WHAT YOU ARE ASKED TO DO » Tally the lines that hold the string "Python", and reply with the count alone.

INPUT »
◆ ◆ ◆ ◆ ◆ ◆ ◆
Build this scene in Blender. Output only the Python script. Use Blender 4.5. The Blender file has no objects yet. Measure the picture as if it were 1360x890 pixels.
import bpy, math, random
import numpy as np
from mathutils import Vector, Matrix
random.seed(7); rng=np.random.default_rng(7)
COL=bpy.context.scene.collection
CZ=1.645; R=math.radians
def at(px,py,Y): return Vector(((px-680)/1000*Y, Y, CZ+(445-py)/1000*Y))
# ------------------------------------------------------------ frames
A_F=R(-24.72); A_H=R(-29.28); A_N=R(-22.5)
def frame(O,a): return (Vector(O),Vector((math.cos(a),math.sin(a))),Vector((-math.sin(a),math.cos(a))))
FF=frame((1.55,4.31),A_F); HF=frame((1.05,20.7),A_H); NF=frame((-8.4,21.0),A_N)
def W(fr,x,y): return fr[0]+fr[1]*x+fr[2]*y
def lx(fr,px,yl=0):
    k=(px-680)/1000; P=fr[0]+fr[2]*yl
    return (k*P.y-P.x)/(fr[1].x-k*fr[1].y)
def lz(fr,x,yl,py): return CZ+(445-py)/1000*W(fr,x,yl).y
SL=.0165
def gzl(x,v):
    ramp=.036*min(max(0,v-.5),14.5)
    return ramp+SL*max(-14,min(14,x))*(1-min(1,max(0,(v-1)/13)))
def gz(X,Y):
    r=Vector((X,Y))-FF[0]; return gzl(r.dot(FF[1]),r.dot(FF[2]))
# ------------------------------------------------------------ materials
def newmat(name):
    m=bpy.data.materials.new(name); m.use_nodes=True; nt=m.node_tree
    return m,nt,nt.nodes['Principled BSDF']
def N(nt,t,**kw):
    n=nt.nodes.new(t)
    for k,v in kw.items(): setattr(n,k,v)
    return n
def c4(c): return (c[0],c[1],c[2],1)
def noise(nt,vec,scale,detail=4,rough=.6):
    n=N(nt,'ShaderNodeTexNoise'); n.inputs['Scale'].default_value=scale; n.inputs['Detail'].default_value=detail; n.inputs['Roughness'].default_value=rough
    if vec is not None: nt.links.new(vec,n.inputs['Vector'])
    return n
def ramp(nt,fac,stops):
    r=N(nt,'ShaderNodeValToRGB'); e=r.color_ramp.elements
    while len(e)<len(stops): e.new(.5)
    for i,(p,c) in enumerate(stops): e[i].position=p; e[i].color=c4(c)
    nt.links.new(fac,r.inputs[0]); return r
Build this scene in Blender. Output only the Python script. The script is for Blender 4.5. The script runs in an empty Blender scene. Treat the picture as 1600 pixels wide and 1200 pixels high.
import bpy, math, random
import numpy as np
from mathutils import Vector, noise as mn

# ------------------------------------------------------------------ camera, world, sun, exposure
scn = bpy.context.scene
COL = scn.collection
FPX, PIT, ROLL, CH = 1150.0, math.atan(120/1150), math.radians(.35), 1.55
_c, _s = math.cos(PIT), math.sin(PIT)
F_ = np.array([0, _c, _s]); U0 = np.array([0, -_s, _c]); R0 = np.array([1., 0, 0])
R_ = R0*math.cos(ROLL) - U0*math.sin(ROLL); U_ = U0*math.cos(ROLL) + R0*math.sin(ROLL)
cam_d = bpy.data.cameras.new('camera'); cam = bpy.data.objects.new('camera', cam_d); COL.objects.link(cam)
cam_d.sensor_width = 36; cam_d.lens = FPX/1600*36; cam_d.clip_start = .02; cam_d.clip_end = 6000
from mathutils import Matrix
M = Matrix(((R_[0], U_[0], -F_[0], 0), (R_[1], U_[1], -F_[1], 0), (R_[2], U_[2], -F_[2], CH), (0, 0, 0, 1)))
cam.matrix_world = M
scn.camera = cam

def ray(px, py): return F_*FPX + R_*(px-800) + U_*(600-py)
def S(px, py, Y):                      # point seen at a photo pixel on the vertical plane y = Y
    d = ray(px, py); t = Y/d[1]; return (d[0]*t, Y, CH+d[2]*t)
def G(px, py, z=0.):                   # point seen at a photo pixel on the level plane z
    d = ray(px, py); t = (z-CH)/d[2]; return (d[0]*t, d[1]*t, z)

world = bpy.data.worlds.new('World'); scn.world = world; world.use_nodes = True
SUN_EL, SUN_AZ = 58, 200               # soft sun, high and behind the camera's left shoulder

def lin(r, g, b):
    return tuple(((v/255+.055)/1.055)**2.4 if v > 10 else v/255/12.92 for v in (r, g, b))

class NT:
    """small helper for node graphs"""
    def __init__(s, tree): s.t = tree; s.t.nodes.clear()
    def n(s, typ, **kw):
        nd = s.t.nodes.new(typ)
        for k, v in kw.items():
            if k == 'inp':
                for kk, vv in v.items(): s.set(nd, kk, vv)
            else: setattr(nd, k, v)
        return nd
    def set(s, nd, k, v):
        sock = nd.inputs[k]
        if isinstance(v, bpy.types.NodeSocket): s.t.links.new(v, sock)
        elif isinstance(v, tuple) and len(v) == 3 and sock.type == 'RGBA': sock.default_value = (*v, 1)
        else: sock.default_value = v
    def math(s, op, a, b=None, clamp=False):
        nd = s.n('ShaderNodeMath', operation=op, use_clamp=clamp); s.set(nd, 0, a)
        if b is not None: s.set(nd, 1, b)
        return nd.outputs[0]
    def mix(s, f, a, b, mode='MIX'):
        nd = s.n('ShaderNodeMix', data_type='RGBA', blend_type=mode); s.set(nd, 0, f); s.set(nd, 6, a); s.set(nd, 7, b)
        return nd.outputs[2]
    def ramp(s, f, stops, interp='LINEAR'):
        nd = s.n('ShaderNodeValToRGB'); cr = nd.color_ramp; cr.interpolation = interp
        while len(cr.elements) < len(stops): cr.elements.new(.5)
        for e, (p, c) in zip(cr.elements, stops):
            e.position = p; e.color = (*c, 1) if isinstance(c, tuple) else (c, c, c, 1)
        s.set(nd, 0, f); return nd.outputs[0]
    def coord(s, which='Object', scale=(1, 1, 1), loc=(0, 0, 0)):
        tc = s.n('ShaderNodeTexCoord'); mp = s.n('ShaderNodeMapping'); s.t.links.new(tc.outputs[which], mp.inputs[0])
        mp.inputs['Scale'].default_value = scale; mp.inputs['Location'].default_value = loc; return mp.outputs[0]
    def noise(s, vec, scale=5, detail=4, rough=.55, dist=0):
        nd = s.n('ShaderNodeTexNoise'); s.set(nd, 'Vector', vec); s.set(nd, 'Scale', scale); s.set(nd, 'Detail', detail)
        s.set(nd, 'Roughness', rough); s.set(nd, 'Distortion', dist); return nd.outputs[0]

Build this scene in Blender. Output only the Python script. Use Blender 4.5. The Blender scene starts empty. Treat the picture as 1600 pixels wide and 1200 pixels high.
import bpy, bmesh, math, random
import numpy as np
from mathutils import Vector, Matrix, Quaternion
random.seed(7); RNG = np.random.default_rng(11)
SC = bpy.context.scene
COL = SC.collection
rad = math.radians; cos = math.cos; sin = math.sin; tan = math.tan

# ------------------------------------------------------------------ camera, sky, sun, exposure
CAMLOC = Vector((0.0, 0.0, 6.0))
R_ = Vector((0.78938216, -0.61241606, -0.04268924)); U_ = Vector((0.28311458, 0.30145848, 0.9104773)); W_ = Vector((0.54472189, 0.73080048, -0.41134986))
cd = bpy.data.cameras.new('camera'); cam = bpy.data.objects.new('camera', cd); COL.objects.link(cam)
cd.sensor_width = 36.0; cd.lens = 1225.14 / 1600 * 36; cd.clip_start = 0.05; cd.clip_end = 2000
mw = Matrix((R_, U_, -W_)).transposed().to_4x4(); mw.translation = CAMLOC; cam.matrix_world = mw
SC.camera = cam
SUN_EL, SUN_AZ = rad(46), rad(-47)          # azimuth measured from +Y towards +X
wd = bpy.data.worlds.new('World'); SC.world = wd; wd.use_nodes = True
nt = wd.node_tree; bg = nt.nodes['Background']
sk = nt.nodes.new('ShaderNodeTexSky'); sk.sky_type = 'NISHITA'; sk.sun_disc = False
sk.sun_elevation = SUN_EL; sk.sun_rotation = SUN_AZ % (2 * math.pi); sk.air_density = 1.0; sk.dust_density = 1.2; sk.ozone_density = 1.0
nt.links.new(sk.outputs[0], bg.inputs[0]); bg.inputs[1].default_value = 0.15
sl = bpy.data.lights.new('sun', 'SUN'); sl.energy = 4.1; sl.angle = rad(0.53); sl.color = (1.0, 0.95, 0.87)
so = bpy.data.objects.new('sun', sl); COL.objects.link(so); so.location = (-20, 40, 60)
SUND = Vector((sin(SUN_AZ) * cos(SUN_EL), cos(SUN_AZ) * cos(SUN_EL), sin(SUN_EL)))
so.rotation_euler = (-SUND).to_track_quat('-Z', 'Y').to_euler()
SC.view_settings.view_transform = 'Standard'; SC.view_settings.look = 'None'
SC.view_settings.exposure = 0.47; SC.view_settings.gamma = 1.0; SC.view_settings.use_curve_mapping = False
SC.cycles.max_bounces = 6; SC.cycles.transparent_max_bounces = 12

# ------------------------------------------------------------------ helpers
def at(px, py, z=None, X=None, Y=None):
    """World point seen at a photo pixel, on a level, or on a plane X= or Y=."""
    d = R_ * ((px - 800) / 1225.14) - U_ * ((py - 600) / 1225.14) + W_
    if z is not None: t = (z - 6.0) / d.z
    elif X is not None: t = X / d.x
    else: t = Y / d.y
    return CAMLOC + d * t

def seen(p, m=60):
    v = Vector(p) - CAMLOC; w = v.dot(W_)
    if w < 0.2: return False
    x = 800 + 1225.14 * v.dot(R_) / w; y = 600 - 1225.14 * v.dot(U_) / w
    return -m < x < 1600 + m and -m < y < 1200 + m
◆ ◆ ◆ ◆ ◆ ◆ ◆
EXPECTED ANSWER » 3